====== Dataset entries ======
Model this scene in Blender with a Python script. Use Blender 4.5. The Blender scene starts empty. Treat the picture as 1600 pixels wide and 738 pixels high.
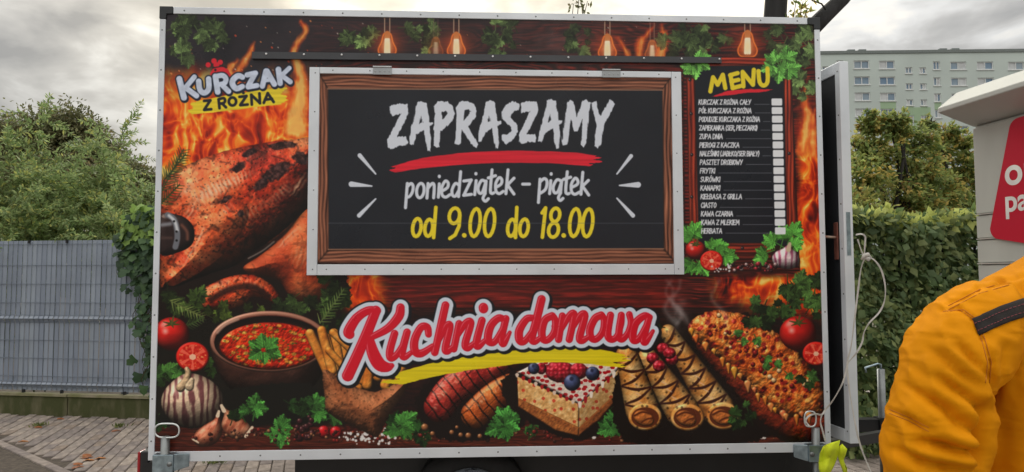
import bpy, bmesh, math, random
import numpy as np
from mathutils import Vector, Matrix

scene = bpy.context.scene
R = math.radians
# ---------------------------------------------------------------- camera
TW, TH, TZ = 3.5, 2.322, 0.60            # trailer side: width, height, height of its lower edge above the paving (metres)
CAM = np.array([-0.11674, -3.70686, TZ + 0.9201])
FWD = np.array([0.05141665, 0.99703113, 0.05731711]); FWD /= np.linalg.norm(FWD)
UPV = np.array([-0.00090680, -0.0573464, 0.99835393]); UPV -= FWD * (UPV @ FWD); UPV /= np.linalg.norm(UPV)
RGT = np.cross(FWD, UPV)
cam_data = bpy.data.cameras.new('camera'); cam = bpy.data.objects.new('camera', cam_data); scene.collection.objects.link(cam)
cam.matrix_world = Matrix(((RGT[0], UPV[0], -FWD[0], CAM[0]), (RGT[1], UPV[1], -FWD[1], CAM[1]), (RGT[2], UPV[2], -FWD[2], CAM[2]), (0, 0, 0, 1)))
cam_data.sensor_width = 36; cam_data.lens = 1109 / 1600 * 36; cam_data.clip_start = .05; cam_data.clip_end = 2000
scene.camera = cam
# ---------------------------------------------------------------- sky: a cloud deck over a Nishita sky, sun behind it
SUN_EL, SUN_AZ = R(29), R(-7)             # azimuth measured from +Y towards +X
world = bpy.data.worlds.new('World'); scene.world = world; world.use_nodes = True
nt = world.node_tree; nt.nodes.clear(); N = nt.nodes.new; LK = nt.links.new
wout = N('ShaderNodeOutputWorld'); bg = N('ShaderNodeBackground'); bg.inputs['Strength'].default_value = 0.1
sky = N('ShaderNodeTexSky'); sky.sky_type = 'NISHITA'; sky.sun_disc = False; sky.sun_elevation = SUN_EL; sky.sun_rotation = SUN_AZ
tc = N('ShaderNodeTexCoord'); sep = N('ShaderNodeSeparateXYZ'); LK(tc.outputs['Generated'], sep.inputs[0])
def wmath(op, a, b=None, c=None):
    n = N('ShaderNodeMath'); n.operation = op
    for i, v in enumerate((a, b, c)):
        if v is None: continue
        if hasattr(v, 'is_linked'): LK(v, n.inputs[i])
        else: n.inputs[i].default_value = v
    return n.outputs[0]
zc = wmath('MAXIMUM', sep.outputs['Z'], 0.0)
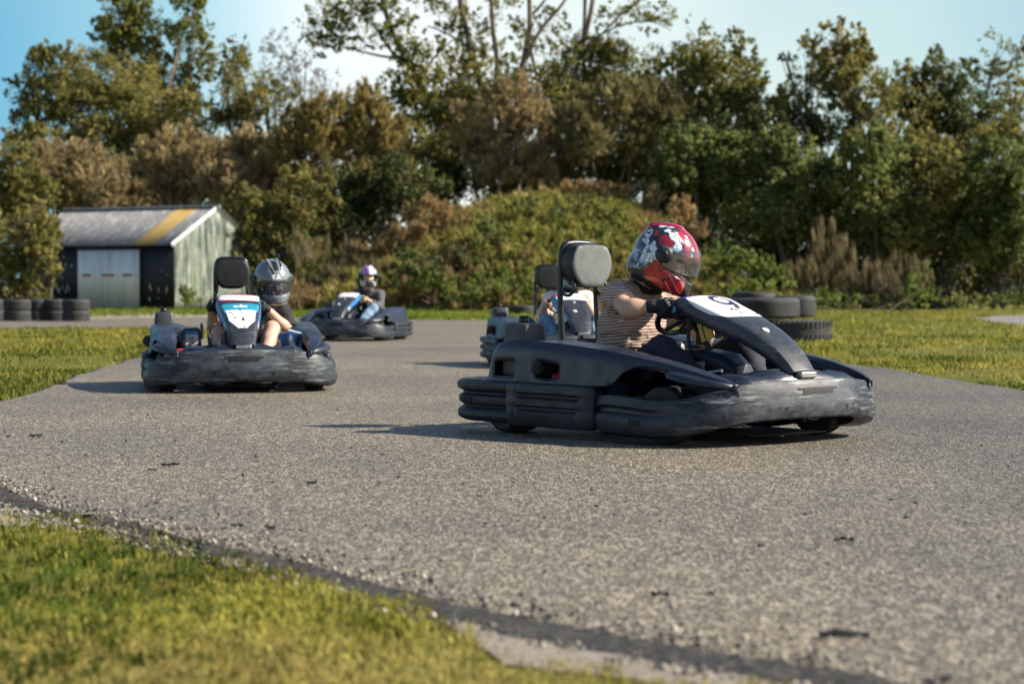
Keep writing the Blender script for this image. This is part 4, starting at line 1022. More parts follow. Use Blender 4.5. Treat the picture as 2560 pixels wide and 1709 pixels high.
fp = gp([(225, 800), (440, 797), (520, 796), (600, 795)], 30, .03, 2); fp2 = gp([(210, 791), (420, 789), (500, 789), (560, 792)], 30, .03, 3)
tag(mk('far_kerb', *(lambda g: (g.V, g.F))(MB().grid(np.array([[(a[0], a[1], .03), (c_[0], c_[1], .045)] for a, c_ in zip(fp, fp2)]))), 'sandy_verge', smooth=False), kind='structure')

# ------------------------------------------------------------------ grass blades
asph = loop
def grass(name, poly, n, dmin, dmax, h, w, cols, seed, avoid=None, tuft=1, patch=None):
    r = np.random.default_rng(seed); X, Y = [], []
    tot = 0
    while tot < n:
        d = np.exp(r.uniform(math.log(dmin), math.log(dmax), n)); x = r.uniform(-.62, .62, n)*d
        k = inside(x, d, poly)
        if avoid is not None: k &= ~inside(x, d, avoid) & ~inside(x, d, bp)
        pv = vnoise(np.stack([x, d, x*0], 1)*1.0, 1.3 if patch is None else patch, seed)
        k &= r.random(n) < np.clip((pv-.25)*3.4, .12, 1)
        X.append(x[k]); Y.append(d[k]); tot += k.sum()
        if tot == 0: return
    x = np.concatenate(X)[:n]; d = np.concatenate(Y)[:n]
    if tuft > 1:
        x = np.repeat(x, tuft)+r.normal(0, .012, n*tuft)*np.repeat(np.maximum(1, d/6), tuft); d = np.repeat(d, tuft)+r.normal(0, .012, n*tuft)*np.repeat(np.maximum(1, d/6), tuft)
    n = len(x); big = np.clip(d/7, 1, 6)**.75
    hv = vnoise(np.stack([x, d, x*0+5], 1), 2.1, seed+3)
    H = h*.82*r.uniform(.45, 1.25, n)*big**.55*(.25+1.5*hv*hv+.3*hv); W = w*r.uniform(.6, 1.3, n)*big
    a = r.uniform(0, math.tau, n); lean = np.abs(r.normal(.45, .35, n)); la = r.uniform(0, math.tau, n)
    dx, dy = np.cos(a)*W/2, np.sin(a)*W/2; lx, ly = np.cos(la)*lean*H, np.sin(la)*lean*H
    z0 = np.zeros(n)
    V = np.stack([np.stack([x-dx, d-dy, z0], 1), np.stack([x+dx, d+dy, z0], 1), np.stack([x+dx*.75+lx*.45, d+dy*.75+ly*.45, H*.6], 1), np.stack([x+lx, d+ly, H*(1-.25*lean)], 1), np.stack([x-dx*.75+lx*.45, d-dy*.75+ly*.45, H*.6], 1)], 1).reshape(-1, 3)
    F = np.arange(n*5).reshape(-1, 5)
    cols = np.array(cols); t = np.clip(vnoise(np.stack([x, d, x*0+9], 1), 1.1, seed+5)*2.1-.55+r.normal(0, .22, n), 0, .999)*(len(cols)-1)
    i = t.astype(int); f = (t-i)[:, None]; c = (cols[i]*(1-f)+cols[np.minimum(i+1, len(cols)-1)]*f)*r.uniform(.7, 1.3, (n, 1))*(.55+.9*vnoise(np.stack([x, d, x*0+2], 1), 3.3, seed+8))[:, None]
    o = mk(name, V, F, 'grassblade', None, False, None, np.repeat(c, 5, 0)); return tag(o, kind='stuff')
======
[To be done] Make an exact copy of every record, pictures excluded.

[Response to the task]
Model this scene in Blender with a Python script. Use Blender 4.5. The Blender scene starts empty. Treat the picture as 1600 pixels wide and 738 pixels high.
import bpy, bmesh, math, random
import numpy as np
from mathutils import Vector, Matrix

scene = bpy.context.scene
R = math.radians
# ---------------------------------------------------------------- camera
TW, TH, TZ = 3.5, 2.322, 0.60            # trailer side: width, height, height of its lower edge above the paving (metres)
CAM = np.array([-0.11674, -3.70686, TZ + 0.9201])
FWD = np.array([0.05141665, 0.99703113, 0.05731711]); FWD /= np.linalg.norm(FWD)
UPV = np.array([-0.00090680, -0.0573464, 0.99835393]); UPV -= FWD * (UPV @ FWD); UPV /= np.linalg.norm(UPV)
RGT = np.cross(FWD, UPV)
cam_data = bpy.data.cameras.new('camera'); cam = bpy.data.objects.new('camera', cam_data); scene.collection.objects.link(cam)
cam.matrix_world = Matrix(((RGT[0], UPV[0], -FWD[0], CAM[0]), (RGT[1], UPV[1], -FWD[1], CAM[1]), (RGT[2], UPV[2], -FWD[2], CAM[2]), (0, 0, 0, 1)))
cam_data.sensor_width = 36; cam_data.lens = 1109 / 1600 * 36; cam_data.clip_start = .05; cam_data.clip_end = 2000
scene.camera = cam
# ---------------------------------------------------------------- sky: a cloud deck over a Nishita sky, sun behind it
SUN_EL, SUN_AZ = R(29), R(-7)             # azimuth measured from +Y towards +X
world = bpy.data.worlds.new('World'); scene.world = world; world.use_nodes = True
nt = world.node_tree; nt.nodes.clear(); N = nt.nodes.new; LK = nt.links.new
wout = N('ShaderNodeOutputWorld'); bg = N('ShaderNodeBackground'); bg.inputs['Strength'].default_value = 0.1
sky = N('ShaderNodeTexSky'); sky.sky_type = 'NISHITA'; sky.sun_disc = False; sky.sun_elevation = SUN_EL; sky.sun_rotation = SUN_AZ
tc = N('ShaderNodeTexCoord'); sep = N('ShaderNodeSeparateXYZ'); LK(tc.outputs['Generated'], sep.inputs[0])
def wmath(op, a, b=None, c=None):
    n = N('ShaderNodeMath'); n.operation = op
    for i, v in enumerate((a, b, c)):
        if v is None: continue
        if hasattr(v, 'is_linked'): LK(v, n.inputs[i])
        else: n.inputs[i].default_value = v
    return n.outputs[0]
zc = wmath('MAXIMUM', sep.outputs['Z'], 0.0)
Keep writing the Blender script for this image. This is part 4, starting at line 1022. More parts follow. Use Blender 4.5. Treat the picture as 2560 pixels wide and 1709 pixels high.
fp = gp([(225, 800), (440, 797), (520, 796), (600, 795)], 30, .03, 2); fp2 = gp([(210, 791), (420, 789), (500, 789), (560, 792)], 30, .03, 3)
tag(mk('far_kerb', *(lambda g: (g.V, g.F))(MB().grid(np.array([[(a[0], a[1], .03), (c_[0], c_[1], .045)] for a, c_ in zip(fp, fp2)]))), 'sandy_verge', smooth=False), kind='structure')

# ------------------------------------------------------------------ grass blades
asph = loop
def grass(name, poly, n, dmin, dmax, h, w, cols, seed, avoid=None, tuft=1, patch=None):
    r = np.random.default_rng(seed); X, Y = [], []
    tot = 0
    while tot < n:
        d = np.exp(r.uniform(math.log(dmin), math.log(dmax), n)); x = r.uniform(-.62, .62, n)*d
        k = inside(x, d, poly)
        if avoid is not None: k &= ~inside(x, d, avoid) & ~inside(x, d, bp)
        pv = vnoise(np.stack([x, d, x*0], 1)*1.0, 1.3 if patch is None else patch, seed)
        k &= r.random(n) < np.clip((pv-.25)*3.4, .12, 1)
        X.append(x[k]); Y.append(d[k]); tot += k.sum()
        if tot == 0: return
    x = np.concatenate(X)[:n]; d = np.concatenate(Y)[:n]
    if tuft > 1:
        x = np.repeat(x, tuft)+r.normal(0, .012, n*tuft)*np.repeat(np.maximum(1, d/6), tuft); d = np.repeat(d, tuft)+r.normal(0, .012, n*tuft)*np.repeat(np.maximum(1, d/6), tuft)
    n = len(x); big = np.clip(d/7, 1, 6)**.75
    hv = vnoise(np.stack([x, d, x*0+5], 1), 2.1, seed+3)
    H = h*.82*r.uniform(.45, 1.25, n)*big**.55*(.25+1.5*hv*hv+.3*hv); W = w*r.uniform(.6, 1.3, n)*big
    a = r.uniform(0, math.tau, n); lean = np.abs(r.normal(.45, .35, n)); la = r.uniform(0, math.tau, n)
    dx, dy = np.cos(a)*W/2, np.sin(a)*W/2; lx, ly = np.cos(la)*lean*H, np.sin(la)*lean*H
    z0 = np.zeros(n)
    V = np.stack([np.stack([x-dx, d-dy, z0], 1), np.stack([x+dx, d+dy, z0], 1), np.stack([x+dx*.75+lx*.45, d+dy*.75+ly*.45, H*.6], 1), np.stack([x+lx, d+ly, H*(1-.25*lean)], 1), np.stack([x-dx*.75+lx*.45, d-dy*.75+ly*.45, H*.6], 1)], 1).reshape(-1, 3)
    F = np.arange(n*5).reshape(-1, 5)
    cols = np.array(cols); t = np.clip(vnoise(np.stack([x, d, x*0+9], 1), 1.1, seed+5)*2.1-.55+r.normal(0, .22, n), 0, .999)*(len(cols)-1)
    i = t.astype(int); f = (t-i)[:, None]; c = (cols[i]*(1-f)+cols[np.minimum(i+1, len(cols)-1)]*f)*r.uniform(.7, 1.3, (n, 1))*(.55+.9*vnoise(np.stack([x, d, x*0+2], 1), 3.3, seed+8))[:, None]
    o = mk(name, V, F, 'grassblade', None, False, None, np.repeat(c, 5, 0)); return tag(o, kind='stuff')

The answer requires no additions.